Diante de uma dúvida que não possa ser solucionada por considerações racionais, como a do exemplo, seríamos levados pela zetética à paralisia da ação. Sem jamais chegar a uma verificação da existência de Deus, tanto num sentido quanto noutro, um enfoque puramente zetético não poderia se dedicar à elaboração da ética religiosa e dos estudos teológicos, pois não haveria premissa da qual estes problemas secundários possam derivar. Apenas com a imposição de certeza sobre algo duvidoso podemos explorar a questão num âmbito concreto — e é disso que a dogmática trata.
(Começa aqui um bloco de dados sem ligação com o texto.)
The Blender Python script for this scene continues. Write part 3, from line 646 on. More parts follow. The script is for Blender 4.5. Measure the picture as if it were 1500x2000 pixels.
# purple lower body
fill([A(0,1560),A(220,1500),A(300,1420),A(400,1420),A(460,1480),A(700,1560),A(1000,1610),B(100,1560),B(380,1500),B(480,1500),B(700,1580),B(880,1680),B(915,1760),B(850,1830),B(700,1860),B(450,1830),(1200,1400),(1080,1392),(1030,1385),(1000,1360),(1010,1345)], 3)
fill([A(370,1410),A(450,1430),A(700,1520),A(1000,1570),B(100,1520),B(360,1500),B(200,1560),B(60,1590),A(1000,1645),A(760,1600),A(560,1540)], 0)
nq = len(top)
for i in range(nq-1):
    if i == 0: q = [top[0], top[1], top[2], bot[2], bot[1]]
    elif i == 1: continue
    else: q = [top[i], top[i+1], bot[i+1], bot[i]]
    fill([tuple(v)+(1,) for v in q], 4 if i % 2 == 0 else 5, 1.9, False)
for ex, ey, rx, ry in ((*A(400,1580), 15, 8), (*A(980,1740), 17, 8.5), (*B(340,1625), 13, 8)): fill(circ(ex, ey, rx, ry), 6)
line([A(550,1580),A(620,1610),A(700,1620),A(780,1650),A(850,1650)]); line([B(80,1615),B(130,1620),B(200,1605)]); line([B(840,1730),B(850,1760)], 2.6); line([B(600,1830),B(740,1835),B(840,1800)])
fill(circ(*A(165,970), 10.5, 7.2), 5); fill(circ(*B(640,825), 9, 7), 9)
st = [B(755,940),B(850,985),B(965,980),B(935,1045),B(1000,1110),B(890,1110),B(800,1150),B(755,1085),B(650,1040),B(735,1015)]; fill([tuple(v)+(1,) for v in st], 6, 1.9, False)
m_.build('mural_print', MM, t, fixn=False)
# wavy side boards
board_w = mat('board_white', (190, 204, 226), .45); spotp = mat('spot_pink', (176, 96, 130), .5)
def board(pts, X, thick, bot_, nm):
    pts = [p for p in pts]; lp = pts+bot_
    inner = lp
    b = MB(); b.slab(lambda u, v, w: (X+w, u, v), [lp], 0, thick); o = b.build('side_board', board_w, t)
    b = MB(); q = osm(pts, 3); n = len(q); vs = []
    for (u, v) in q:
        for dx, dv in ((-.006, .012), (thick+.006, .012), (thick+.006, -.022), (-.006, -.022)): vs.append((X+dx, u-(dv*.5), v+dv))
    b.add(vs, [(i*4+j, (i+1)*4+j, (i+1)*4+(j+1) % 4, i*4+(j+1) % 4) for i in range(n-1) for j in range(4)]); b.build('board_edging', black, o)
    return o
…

Colocando a distinção no campo jurídico, a sociologia do Direito pode examinar a legitimidade de uma greve de servidores públicos como questão aberta, de um ponto de vista zetético, estudando as causas e efeitos sociais envolvidos e considerando a legislação a respeito apenas como um dado, sem a menor necessidade de usá-lo como referência ou ponto de partida. Já o jurista dogmático tem suas interpretações adstritas ao ordenamento vigente, e conquanto este não resolva a questão da justiça ou injustiça de uma greve, põe fim às disputas sobre como o governo deve agir sobre tal.

Utilizando de um exemplo mais específico, digamos que um condomínio baixe uma regra proibindo animais em seus apartamentos. Um enfoque zetético questionaria a utilidade desta regra e o poder do condomínio de interferir desta forma na vida privada de seus habitantes, possivelmente ressaltando a qualidade de vida que o convívio com animais traz a idosos e crianças. O enfoque dogmático, por sua vez, admite a regra como estabelecida e busca suas lacunas: ela vale para os que já possuíam animais, ou apenas em caráter prospectivo? Aplica-se a todos os tipos, como peixes e jabutis, ou apenas àqueles que possam perturbar a convivência? Questiona, portanto, a interpretação da regra, não a sua legitimidade em si.

Distinguem-se assim, em linhas gerais, a zetética da dogmática: uma como especulação descompromissada, em que nada se extrai à dúvida se não comprovável, e a outra como questionamento partindo de um pressuposto arbitrário e preocupado com seu curso de ação. Ou seja: busca a zetética investigar o ser de algo, do que ele é, e a dogmática o dever ser, de que decisão tomar sobre ele.

Críticas e defesa do enfoque dogmático

Essa adstrição dogmática ao ordenamento vigente é criticada por seu legalismo, intransigência e distanciamento da realidade social, examinando o fenômeno jurídico de forma isolada, ao exemplo da abordagem de KELSEN.

É principalmente questionado o conceito de legislador racional, derivado do formalismo jurídico. Neste conceito, atribuem-se ao legislador determinadas propriedades: presume-se que este seja imperecível, onisciente, operante, justo, preciso e onicompreensivo em sua atividade legiferante. Esta idealização é incoerente com o legislador fático, que em muitos casos se mostra impreciso e limitado de maneira característica à raça humana.

No entanto, a intenção do enfoque dogmático é justamente uma de otimização da lei. Nas palavras de SANTIAGO NINO, a dogmática propõe exatidão para os termos vagos, completa lacunas e resolve incoerências, enquanto preserva a segurança jurídica ao afirmar que as soluções propostas não supõem modificação alguma do direito positivo, derivando implicitamente dele. Como NOWAK coloca, a interpretação dogmática do material normativo é um instrumento necessário e indispensável para a adaptação das prescrições legais às exigências da vida social.

Aquele que pretendesse se orientar, em termos relativamente complexos, pelos textos legais, sem considerar suas elaborações dogmáticas, provavelmente se sentiria desorientado perante decisões que não se fundamentam pura e simplesmente na letra da lei, tamanha a influência da dogmática jurídica na jurisprudência.

Considerações finais sobre zetética e dogmática

Tanto no plano geral de investigações científicas quanto especificamente no âmbito jurídico, zetética e dogmática se complementam, com uma criticando e desconstruindo o conhecimento estabelecido e a outra buscando otimizá-lo para uso prático. Por isso, considera-se a Introdução ao Estudo do Direito um estudo zetético da dogmática jurídica.

Bibliografia:

FERRAZ JR — Introdução ao Estudo do Direito, prefácio e capítulo 1.
ALEXY — Teoria dos Direitos Fundamentais, pp 32–38.
SANTIAGO NINO — Introdução à Análise do Direito, capítulo 6.